Ô nuit, ô mes yeux
Lamia Ziadé

Le Caire / Beyrouth / Damas / Jérusalem
P.O.L
fiction
octobre 2015
576 p.  39,90 €
ebook avec DRM 27,99 €
 
 
 
 La rédaction l'a lu

Suprême Orient

Ce livre aux couleurs des mille et une nuits, écrit et illustré à la gouache par l’artiste libanaise Lamia Ziadé est un rêve éveillé. Elle y fait revivre tout un univers aujourd’hui disparu, celui d’un temps au milieu du 20e siècle où danseuses et chanteuses orientales au paroxysme de leur sensualité et de leur féminité envoûtaient le monde arabe de l’ondulation fiévreuse de leurs corps révélés ou des modulations troublantes de leurs voix suaves. La femme n’était alors pas un danger, mais une promesse de liberté. Un siècle plus tard, le rêve a viré au cauchemar.

Elles s’appellent Asmahan, Oum Kalthoum, Samia Gamal, Leïla Mourad, Nour el Hoda, Taheya Carioca, Sabah, Fairouz. Ce sont les plus beaux astres chantants et dansants de l’Orient. Ces femmes puissantes, audacieuses et influentes mettaient tout en œuvre pour accomplir leur passion et bouleverser une société conservatrice. Les cabarets, les palaces, les studios de cinéma, les scènes de spectacles, les radios étaient leurs royaumes. Et les hommes leurs conquêtes, qu’ils soient artistes, musiciens, poètes, acteurs, mais aussi hommes de pouvoir : roi, militaires, beys, banquiers, pachas. Traits d’union entre l’Orient et l’Occident, elles passaient leurs hivers au Caire, les printemps au Liban et leurs automnes en Europe. Leurs vies ont été des destins hors du commun entre triomphes et tragédies, entre passions et trahisons. Lamia Ziadé de sa plume et de son pinceau voluptueux va nous retracer sur 560 pages hautes en couleurs, le parcours de ces légendes avec pour toile de fond, l’histoire brûlante du Proche Orient, de la chute de l’Empire ottoman jusqu’à la défaite de 1967.

« Le Caire, Beyrouth, Damas, Jerusalem », tel est le sous-titre sur la couverture.

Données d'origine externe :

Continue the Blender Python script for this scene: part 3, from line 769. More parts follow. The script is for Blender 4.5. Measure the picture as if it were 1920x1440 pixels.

Quatre villes emblématiques qui font aujourd’hui tristement résonner à nos oreilles le bruit des armes lourdes, des bombes et des kalachnikovs. Il paraît essentiel de plonger dans ce magnifique livre qui nous rappelle que ces villes ont vibré un jour aux sons mélodieux des ouds accompagnant les corps de femmes fardées, aux cheveux lâchés et aux nombrils dévoilés. Leurs voix étaient chargées d’une telle dimension sexuelle qu’elles s’approchaient d’un râle orgasmique, ce qui mettait le public en transe, pas moins. Le peuple les adulait. Aujourd’hui leur pratique est aussi réprimée qu’elle a été hier vénérée. Il n’est pas inutile de rappeler qu’en Egypte, en 2015, les écoles de danse du ventre sont interdites et que le terme arabe « raqa sa » (danseuse) est désormais le synonyme de fille de mauvaise vie.

 Le dernier chapitre de « Ô nuit Ô mes yeux » qui s’intitule « Rideau » relate les tristes années 80 où au Caire, sous l’impulsion des pays du Golfe, plusieurs d’entre elles, chanteuses, actrices et danseuses, se voient donner des mallettes remplies de dollars pour mettre le voile et « montrer l’exemple ». Les ultimes dessins de Lamia Zadé qui serrent le cœur sont un bien sombre voile noir sans visage et aussi de sinistres immeubles modernes qui ont été construits « à la place » du mémorable Casino Badi, de l’Opéra Royal et de la légendaire villa d’Oum Kalthoum. Ces vestiges flamboyants d’un passé enchanteur ont tous été rasés.

 Mais pour ne pas rester sur une note triste, en fin d’ouvrage l’auteur vous invite à retrouver ou découvrir toutes les étoiles de cette histoire avec une sélection irrésistible de chansons, de danses, de concerts, d’extraits de films sur le site www.onuitomesyeux.com

On ne peut que remercier Lamia Ziadé de nous faire vivre avec autant de poésie et de finesse la douce mélancolie du souvenir qui nous autorise aussi le rêve ardent d’un avenir plein d’espoir pour ce monde arabe-là que l’on ne veut pas voir mourir.